EXPLANATION AND DEFINITION OF “SHELL COMPANY”
Post# of 29735
Rule 144(i)(1) prohibits the use of the rule for sales of restricted stock and stock held by affiliates into the public market if the issuing company is now or ever has been a “shell company”, unless the requirements of Rule 144(i)(2) are satisfied. The following explanation is qualified in its entirely by reference to the complete text of Rule 144* (see below).
Rule 144(i)(1) defines a shell company as a company± that is now or at any time previously has been an issuer, that has:
(A) No or nominal operations; and
( Either:
(1) No or nominal assets;
(2) Assets consisting solely of cash and cash equivalents; or
(3) Assets consisting of any amount of cash and cash equivalents and nominal other assets; or
± This does not include a development stage company pursuing an actual business, a business combination related shell company, as defined in Rule 405, or an asset-backed issuer, as defined in Item 1101(b) of Regulation S-K [AB].

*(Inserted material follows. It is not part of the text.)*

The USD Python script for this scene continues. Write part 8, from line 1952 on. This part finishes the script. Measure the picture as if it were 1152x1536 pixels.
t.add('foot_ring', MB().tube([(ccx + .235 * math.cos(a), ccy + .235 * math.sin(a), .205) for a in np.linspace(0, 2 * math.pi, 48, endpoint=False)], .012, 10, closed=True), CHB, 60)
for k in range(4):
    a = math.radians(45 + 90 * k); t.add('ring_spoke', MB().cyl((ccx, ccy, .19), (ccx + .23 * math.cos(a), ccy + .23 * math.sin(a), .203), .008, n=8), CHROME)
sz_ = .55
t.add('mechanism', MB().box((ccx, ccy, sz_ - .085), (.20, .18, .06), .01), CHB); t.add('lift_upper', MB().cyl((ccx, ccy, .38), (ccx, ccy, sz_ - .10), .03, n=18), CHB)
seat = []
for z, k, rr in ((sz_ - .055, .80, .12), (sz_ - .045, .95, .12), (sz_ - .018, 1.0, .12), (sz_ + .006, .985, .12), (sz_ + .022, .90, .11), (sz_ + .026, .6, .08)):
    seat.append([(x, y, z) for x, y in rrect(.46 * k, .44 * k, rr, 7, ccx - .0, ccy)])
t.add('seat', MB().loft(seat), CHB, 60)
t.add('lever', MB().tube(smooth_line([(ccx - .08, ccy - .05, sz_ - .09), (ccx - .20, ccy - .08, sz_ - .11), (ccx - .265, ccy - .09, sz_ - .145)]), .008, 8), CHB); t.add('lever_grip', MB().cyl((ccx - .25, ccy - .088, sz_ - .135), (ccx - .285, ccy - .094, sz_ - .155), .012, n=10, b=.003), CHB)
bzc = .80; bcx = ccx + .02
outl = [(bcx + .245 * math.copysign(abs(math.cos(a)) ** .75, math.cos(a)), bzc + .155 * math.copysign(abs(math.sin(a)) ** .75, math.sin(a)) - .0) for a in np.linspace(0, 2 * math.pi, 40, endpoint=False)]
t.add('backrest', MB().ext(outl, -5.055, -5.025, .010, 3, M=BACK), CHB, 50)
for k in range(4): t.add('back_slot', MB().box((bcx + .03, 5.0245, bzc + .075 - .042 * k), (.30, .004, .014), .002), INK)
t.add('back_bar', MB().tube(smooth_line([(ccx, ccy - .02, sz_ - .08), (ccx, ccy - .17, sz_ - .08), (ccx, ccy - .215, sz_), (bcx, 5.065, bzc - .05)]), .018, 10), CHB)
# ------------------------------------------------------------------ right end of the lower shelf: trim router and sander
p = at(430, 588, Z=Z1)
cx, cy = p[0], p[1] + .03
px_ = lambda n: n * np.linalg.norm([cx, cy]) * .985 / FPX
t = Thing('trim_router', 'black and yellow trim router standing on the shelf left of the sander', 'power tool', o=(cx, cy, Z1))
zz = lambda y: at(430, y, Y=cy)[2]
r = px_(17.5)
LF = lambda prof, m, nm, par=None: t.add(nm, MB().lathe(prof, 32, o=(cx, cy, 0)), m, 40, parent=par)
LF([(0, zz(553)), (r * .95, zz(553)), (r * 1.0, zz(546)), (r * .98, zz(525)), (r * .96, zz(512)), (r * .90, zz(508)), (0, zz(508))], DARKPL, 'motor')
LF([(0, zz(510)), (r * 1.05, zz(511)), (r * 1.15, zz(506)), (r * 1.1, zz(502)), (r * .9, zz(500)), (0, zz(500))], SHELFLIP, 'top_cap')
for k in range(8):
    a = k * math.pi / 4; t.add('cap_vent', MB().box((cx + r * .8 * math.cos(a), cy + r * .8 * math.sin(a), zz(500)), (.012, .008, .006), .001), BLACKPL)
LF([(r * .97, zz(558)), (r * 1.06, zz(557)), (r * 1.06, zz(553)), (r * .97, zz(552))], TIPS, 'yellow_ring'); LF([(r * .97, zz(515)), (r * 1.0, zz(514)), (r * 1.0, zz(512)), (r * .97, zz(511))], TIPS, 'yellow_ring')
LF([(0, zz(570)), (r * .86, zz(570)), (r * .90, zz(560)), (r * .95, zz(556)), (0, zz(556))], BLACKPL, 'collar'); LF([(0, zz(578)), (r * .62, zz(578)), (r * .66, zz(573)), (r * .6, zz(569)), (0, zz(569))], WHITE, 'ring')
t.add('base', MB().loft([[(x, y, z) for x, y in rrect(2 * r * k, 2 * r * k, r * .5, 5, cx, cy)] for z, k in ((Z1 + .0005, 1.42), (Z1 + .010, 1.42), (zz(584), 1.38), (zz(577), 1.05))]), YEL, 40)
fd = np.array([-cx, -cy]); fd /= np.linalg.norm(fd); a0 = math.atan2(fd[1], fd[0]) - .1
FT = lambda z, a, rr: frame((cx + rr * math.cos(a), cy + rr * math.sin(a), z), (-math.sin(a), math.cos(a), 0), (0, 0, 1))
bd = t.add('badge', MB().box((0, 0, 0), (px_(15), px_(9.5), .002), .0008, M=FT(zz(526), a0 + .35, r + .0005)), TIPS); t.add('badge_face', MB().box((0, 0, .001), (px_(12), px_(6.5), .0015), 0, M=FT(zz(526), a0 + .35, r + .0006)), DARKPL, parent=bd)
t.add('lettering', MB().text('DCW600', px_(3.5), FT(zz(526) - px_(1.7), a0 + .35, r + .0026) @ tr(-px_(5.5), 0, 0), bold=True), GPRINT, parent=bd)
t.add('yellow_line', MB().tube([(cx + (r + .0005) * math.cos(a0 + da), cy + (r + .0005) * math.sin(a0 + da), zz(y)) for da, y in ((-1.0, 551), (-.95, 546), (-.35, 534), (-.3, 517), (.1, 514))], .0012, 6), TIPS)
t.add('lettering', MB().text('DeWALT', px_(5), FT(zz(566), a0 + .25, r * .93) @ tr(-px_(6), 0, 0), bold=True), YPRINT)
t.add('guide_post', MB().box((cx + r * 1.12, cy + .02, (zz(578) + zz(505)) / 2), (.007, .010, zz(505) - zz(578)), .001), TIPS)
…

Rule 144(i)(2) does permit the use of Rule 144 by stockholders of an issuing company has previously been but is not now a shell company if the issuing company [that] has been filing reports with the SEC for one year that contain information about its current operating (or development stage) business activities (not including shell company activities) and it is current in its reporting obligations at the time of the proposed sale in reliance on Rule 144.
*Rule144(i) Unavailability to securities of issuers with no or nominal operations and no or nominal non-cash assets.
(1) This section is not available for the resale of securities initially issued by an issuer defined below:
(i) An issuer, other than a business combination related shell company, as defined in §230.405, or an asset-backed issuer, as defined in Item 1101(b) of Regulation S-K [AB] (§229.1101(b) of this chapter), that has:
(A) No or nominal operations; and
( Either:
(1) No or nominal assets;
(2) Assets consisting solely of cash and cash equivalents;
or
(3) Assets consisting of any amount of cash and cash equivalents and nominal other assets;
or
(ii) An issuer that has been at any time previously an issuer described in paragraph (i)(1)(i).
(2) Notwithstanding paragraph (i)(1), if the issuer of the securities previously had been an issuer described in paragraph (i)(1)(i) but has ceased to be an issuer described in paragraph (i)(1)(i); is subject to the reporting requirements of section 13 or 15(d) of the Exchange Act; has filed all reports and other materials required to be filed by section 13 or 15(d) of the Exchange Act, as applicable, during the preceding 12 months (or for such shorter period that the issuer was required to file such reports and materials), other than Form 8-K reports (§249.308 of this chapter); and has filed current “Form 10 information” with the Commission reflecting its status as an entity that is no longer an issuer described in paragraph (i)(1)(i), then those securities may be sold subject to the requirements of this section after one year has elapsed from the date that the issuer filed “Form 10 information” with the Commission.
(3) The term “Form 10 information” means the information that is required by Form 10 or Form 20-F (§249.210 or §249.220f of this chapter), as applicable to the issuer of the securities, to register under the Exchange Act each class of securities being sold under this rule. The issuer may provide the Form 10 information in any filing of the issuer with the Commission. The Form 10 information is deemed filed when the initial filing is made with the Commission.